Anyway, something can often be said about the accusers of "war crimes", and the old saw about the winners writing the histories. My father's permanent exile brought him to a country he loved, as much for its opposition to his communist enemies as for its military traditions, with which he was as much at home as he was in his youth.
Posted on entry ATTENTION US MILITARY PERSONNEL ::: October 02, 2006, 11:25 AM:
Fidelio, I hope you are at least a little facetious about coup d'etat; I had no intention of even implying it.

"I am required to advise you" is something every commander hears at some point, if the situation is serious enough and he has a command staff he trusts. An admiral or general should find this introductory phrase coming very easily to his lips, no matter who is president or what the situation is. As a well-read layman, this just seems completely intuitive to me.

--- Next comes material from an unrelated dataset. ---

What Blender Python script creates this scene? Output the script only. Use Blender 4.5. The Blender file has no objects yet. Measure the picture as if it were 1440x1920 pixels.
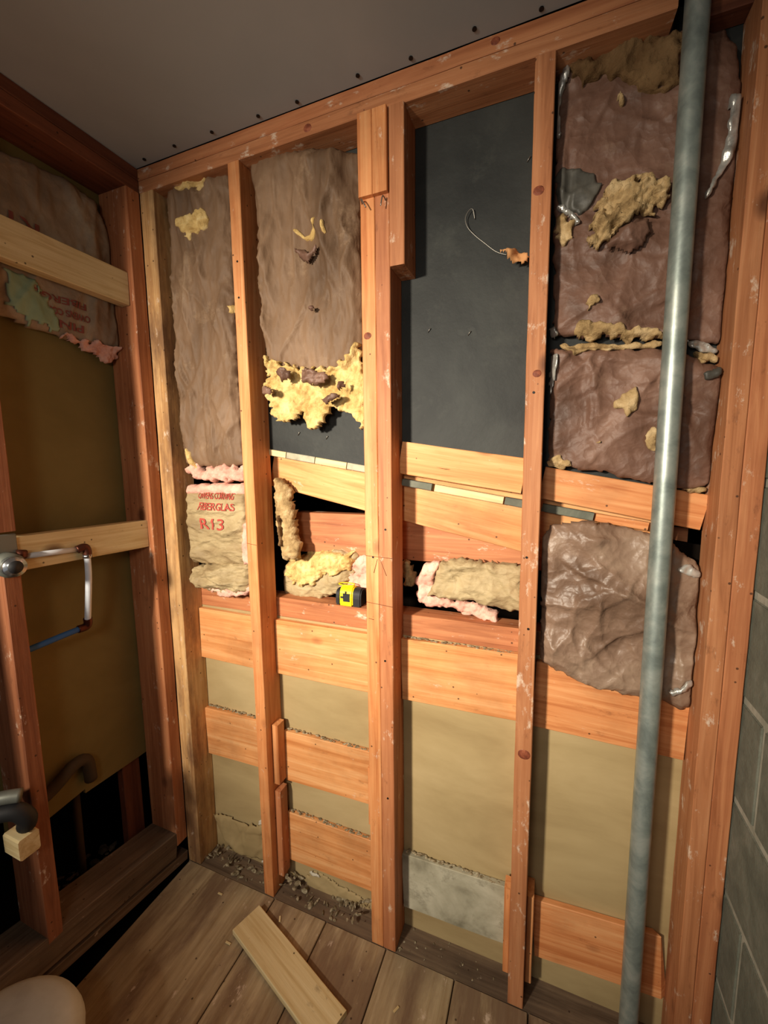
import bpy, bmesh, math, random
import numpy as np
from mathutils import Vector, Matrix, noise
random.seed(7)
scene = bpy.context.scene
COL = scene.collection

# ------------------------------------------------------------ camera
cd = bpy.data.cameras.new('camera'); cam = bpy.data.objects.new('camera', cd); COL.objects.link(cam)
YAW, PIT, ROL = -0.37732, -0.12003, -0.0105
F = Vector((math.sin(YAW)*math.cos(PIT), math.cos(YAW)*math.cos(PIT), math.sin(PIT)))
R0 = Vector((math.cos(YAW), -math.sin(YAW), 0)); U0 = R0.cross(F)
R1 = R0*math.cos(ROL)+U0*math.sin(ROL); U1 = -R0*math.sin(ROL)+U0*math.cos(ROL)
m = Matrix((R1, U1, -F)).transposed().to_4x4(); m.translation = Vector((1.2374, -1.0422, 1.5136))
cam.matrix_world = m
cd.sensor_fit = 'HORIZONTAL'; cd.sensor_width = 36; cd.lens = 775.16*36/1440; cd.clip_start = .01
scene.camera = cam

# ------------------------------------------------------------ world, lamps, exposure
w = bpy.data.worlds.new('world'); scene.world = w; w.use_nodes = True
bg = w.node_tree.nodes['Background']; bg.inputs[0].default_value = (.80, .86, .92, 1); bg.inputs[1].default_value = .33
def area(name, loc, target, size, power, color, spread=180):
    l = bpy.data.lights.new(name, 'AREA'); l.shape = 'DISK'; l.size = size; l.energy = power; l.color = color
    l.spread = math.radians(spread)
    o = bpy.data.objects.new(name, l); COL.objects.link(o); o.location = loc
    o.rotation_euler = (Vector(target)-Vector(loc)).to_track_quat('-Z', 'Y').to_euler()
    return o
area('work_lamp', (.12, -2.3, 1.92), (.70, 0, 1.28), .20, 17.5, (1.0, .885, .71), 62)
area('fill_light', (1.0, -1.5, 1.75), (.75, 0, 1.35), .3, 2.6, (1.0, .90, .76), 120)  # added weak fill lamp for ambient light, no source of its own
vs = scene.view_settings
vs.view_transform = 'Standard'; vs.look = 'None'; vs.gamma = 1; vs.use_curve_mapping = False; vs.exposure = 0.0

# ------------------------------------------------------------ materials
def srgb(r, g, b):
    f = lambda c: (c/255/12.92) if c/255 <= .04045 else ((c/255+.055)/1.055)**2.4
    return (f(r), f(g), f(b), 1)
def newmat(name, rough=.7, spec=.3, metal=0):
    mt = bpy.data.materials.new(name); mt.use_nodes = True
    nt = mt.node_tree; b = nt.nodes['Principled BSDF']
    b.inputs['Roughness'].default_value = rough; b.inputs['Metallic'].default_value = metal
    b.inputs['Specular IOR Level'].default_value = spec
    return mt, nt, b
def N(nt, t, **k):
    n = nt.nodes.new(t)
    for a, v in k.items(): setattr(n, a, v)
    return n
def ramp(nt, fac, stops):
    r = N(nt, 'ShaderNodeValToRGB'); e = r.color_ramp.elements
    while len(e) < len(stops): e.new(.5)
    for i, (p, c) in enumerate(stops): e[i].position = p; e[i].color = c if len(c) == 4 else (*c, 1)
    nt.links.new(fac, r.inputs[0]); return r.outputs[0]
def mix(nt, fac, a, b, mode='MIX'):
    mx = N(nt, 'ShaderNodeMix', data_type='RGBA', blend_type=mode)
    for s, v in ((mx.inputs[0], fac), (mx.inputs[6], a), (mx.inputs[7], b)):
        if hasattr(v, 'is_output') or hasattr(v, 'links'): nt.links.new(v, s)
        else: s.default_value = v
    return mx.outputs[2]
def coords(nt, scale=(1, 1, 1), rnd=True, kind='Object'):
    tc = N(nt, 'ShaderNodeTexCoord'); mp = N(nt, 'ShaderNodeMapping'); mp.inputs['Scale'].default_value = scale
    if rnd:
        oi = N(nt, 'ShaderNodeObjectInfo'); ml = N(nt, 'ShaderNodeVectorMath', operation='MULTIPLY_ADD')
        cb = N(nt, 'ShaderNodeCombineXYZ')
        for i in range(3): nt.links.new(oi.outputs['Random'], cb.inputs[i])
        nt.links.new(cb.outputs[0], ml.inputs[0]); ml.inputs[1].default_value = (37, 53, 71)
        nt.links.new(tc.outputs[kind], ml.inputs[2]); nt.links.new(ml.outputs[0], mp.inputs['Vector'])
    else: nt.links.new(tc.outputs[kind], mp.inputs['Vector'])
    return mp.outputs[0]
def noi(nt, vec, scale, detail=5, rough=.55, dist=0):
    n = N(nt, 'ShaderNodeTexNoise'); n.inputs['Scale'].default_value = scale; n.inputs['Detail'].default_value = detail
    n.inputs['Roughness'].default_value = rough; n.inputs['Distortion'].default_value = dist
    nt.links.new(vec, n.inputs['Vector']); return n.outputs[0]
def bump(nt, b, h, strength, dist=.002):
    bp = N(nt, 'ShaderNodeBump'); bp.inputs['Strength'].default_value = strength; bp.inputs['Distance'].default_value = dist
    nt.links.new(h, bp.inputs['Height']); nt.links.new(bp.outputs[0], b.inputs['Normal'])
def wood(name, lo, mid, hi, stain=.25, paint=.0, knots=True, staincol=(70, 40, 20), rough=.62, big=None):
    mt, nt, b = newmat(name, rough, .35)
    v = coords(nt, (1.3, 26, 26)); g = noi(nt, v, 1.6, 7, .62, .9)
    col = ramp(nt, g, [(.30, srgb(lo[0]*.97, lo[1]*.93, lo[2]*.88)), (.48, srgb(*mid)), (.70, srgb(*hi))])
    v2 = coords(nt, (1, 1, 1)); bn = noi(nt, v2, 3.2, 5, .6)
    col = mix(nt, ramp(nt, bn, [(.48, (0, 0, 0)), (.75, (stain,)*3)]), col, srgb(*staincol))
    if big: col = mix(nt, ramp(nt, noi(nt, coords(nt, (.8, 3, 3)), 3.0, 6, .65), [(.42, (0, 0, 0)), (.60, (.85,)*3)]), col, srgb(*big))
    fine = noi(nt, coords(nt, (5, 160, 160)), 1, 3, .6)
    col = mix(nt, ramp(nt, fine, [(.30, (.30,)*3), (.55, (0, 0, 0))]), col, srgb(*lo))
    sm = noi(nt, coords(nt, (6, 15, 15)), 2.2, 9, .74)
    col = mix(nt, ramp(nt, sm, [(.27, (.55,)*3), (.40, (0, 0, 0))]), col, srgb(lo[0]*.5, lo[1]*.42, lo[2]*.38))
    if knots:
        vo = N(nt, 'ShaderNodeTexVoronoi'); vo.inputs['Scale'].default_value = 4.2
        nt.links.new(coords(nt, (.8, 1.25, 1.25)), vo.inputs['Vector'])
        col = mix(nt, ramp(nt, vo.outputs['Distance'], [(.05, (.85,)*3), (.085, (.45,)*3), (.12, (0, 0, 0))]), col, srgb(lo[0]*.55, lo[1]*.45, lo[2]*.4))
    dots = N(nt, 'ShaderNodeTexVoronoi'); dots.inputs['Scale'].default_value = 26
    nt.links.new(coords(nt, (1, 1, 1)), dots.inputs['Vector'])
    col = mix(nt, ramp(nt, dots.outputs['Distance'], [(.055, (.8,)*3), (.085, (0, 0, 0))]), col, srgb(45, 25, 15))
    if paint:
        pn = noi(nt, coords(nt, (7, 13, 13)), 2.0, 8, .72)
        pm = ramp(nt, pn, [(.66-paint*.1, (0, 0, 0)), (.74-paint*.1, (.75,)*3)])
        col = mix(nt, pm, col, srgb(222, 200, 178))
    nt.links.new(col, b.inputs['Base Color'])
    bump(nt, b, fine, .35, .0015)
    return mt
W_OR = wood('orange_pine', (190, 116, 66), (214, 142, 88), (230, 168, 114), .45, .25)
W_RED = wood('red_fir', (152, 92, 58), (180, 114, 74), (200, 136, 92), .3, .55, staincol=(110, 52, 34))
W_PALE = wood('pale_pine', (200, 132, 76), (222, 154, 96), (238, 182, 126), .5, .15)
W_NEW = wood('new_lumber', (196, 172, 122), (216, 194, 146), (228, 210, 166), .12, .0, staincol=(150, 120, 80))
W_DIRTY = wood('weathered_pine', (176, 128, 82), (212, 164, 108), (232, 190, 136), .5, .6, staincol=(96, 66, 44), big=(104, 72, 52))
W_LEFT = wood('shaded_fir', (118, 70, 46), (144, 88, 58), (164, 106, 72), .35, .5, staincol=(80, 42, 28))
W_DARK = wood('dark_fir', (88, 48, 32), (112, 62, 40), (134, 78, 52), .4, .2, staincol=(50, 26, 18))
W_SMEAR = wood('smeared_fir', (148, 94, 60), (176, 114, 74), (196, 136, 94), .3, .75, staincol=(116, 70, 42))
W_GREY0 = wood('grey_board', (128, 124, 106), (158, 154, 134), (182, 176, 154), .6, .25, False, staincol=(118, 100, 72))
W_FLOOR = wood('worn_subfloor', (150, 128, 96), (172, 150, 116), (194, 172, 138), .55, .35, True, staincol=(96, 74, 58), rough=.8, big=(116, 90, 70))
W_SILL = wood('dirty_sill', (84, 68, 54), (112, 92, 74), (136, 114, 90), .5, .1, False, staincol=(36, 26, 20), rough=.8)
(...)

Dylan, you make an excellent point. I causes me to ask: if a treaty signatory passes a domestic law contradicting one or more treaty obligations, is that not a de facto violation of that treaty, thereby making that nation an ex-signatory?
Posted on entry ATTENTION US MILITARY PERSONNEL ::: October 02, 2006, 10:32 AM:
Does anyone have any notion or guess concerning whether one of the Joint Chiefs has stepped forward to advise his Commander concerning unlawful orders? Somehow, I must expect that one of them at least knows how this works, and doesn't see the need to wait for a JAG to make an "expert's" statement about it.

This is the part that gets me the most. No one expects a president to have any military experience, let alone be versed in military law and protocol. That's why a security council exists, and why each Chief of Staff sits on it. I'd prefer to not believe that every one of them is a wimp, unable to stand up to authority when the issue is clear, and the advise obvious.